A spokeswoman for AAA Carolinas said they expect a busy summer travel season. As demand increases, the spokeswoman said so do prices at the pump.

Christina Walton is a single mom who works washing cars.

She drives her SUV from Sampson County to Raleigh for work and said she spends about $100 a week on gas.

If prices go up, she said that will affect her family.

"Me personally, as a single mother, it's going to affect me a lot because the extra money that I would have, I would have to put it in gas," Walton said.

Charlie Gray, the owner of Carolina Trucking Academy in Raleigh, acknowledges there's a significant truck driver shortage.

"I think the driver shortage is certainly affecting the availability supply and demand," Gray said. "Thus, the price of any commodity that's delivered by a truck.

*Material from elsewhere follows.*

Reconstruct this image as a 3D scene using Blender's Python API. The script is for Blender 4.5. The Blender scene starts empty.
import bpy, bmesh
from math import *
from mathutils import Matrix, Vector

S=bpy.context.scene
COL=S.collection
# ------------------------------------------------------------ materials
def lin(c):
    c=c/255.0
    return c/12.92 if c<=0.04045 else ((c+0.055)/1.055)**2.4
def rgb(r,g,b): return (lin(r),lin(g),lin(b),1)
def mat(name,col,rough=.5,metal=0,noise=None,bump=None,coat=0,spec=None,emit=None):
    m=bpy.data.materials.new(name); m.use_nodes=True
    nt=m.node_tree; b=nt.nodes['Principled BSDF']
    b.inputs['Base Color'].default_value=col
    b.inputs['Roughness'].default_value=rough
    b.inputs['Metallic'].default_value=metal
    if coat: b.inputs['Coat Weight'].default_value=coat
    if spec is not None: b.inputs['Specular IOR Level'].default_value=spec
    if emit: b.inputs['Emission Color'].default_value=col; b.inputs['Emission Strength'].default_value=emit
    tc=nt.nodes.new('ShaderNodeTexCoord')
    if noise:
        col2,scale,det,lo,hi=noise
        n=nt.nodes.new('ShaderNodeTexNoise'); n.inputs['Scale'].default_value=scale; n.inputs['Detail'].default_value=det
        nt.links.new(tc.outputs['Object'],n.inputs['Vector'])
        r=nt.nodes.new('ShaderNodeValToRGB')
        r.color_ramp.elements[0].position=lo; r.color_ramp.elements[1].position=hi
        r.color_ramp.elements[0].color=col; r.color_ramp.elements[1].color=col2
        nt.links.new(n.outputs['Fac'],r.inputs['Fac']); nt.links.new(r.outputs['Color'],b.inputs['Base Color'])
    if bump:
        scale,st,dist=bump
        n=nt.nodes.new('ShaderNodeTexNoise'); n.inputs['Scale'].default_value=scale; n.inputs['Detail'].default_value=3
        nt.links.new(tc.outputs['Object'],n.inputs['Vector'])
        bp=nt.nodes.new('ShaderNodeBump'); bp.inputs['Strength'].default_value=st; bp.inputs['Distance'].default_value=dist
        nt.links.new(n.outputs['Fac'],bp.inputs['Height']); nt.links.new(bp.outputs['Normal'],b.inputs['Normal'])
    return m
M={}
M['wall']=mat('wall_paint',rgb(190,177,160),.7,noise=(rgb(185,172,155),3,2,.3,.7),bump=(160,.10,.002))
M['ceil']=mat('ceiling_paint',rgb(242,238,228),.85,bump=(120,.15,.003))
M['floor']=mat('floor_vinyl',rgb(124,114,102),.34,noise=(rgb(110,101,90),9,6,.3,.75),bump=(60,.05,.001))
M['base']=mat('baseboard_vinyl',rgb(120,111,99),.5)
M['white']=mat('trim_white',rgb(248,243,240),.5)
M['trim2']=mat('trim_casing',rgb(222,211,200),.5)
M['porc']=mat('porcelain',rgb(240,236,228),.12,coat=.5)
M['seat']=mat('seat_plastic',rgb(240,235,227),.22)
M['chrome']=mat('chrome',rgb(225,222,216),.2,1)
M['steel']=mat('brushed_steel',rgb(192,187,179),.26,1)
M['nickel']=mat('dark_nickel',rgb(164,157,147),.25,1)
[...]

That certainly includes gas."

The AAA Carolinas spokeswoman said if there are gas shortages, they'll likely be in high travel destination areas like the beach or mountains and likely not last more than a day. She added there have been tanker driver shortages for the last several years.

"There may be shortages and that's really the uncertainty around the fuel truck drivers," Kraft said. "Will we have enough capacity around fuel truck drivers to get the gasoline out to all the different stations? And really that's the part that's hard to project. I think really the most likely and risky areas are going to be the hotspots, the travel hotspots, the Floridas, where you're going to see this large increase in consumers or people that travel to Florida. That's where the potential risk for shortages is going to happen."

AAA Carolinas is urging everybody not to panic buy or top off when unnecessary since that could create shortages.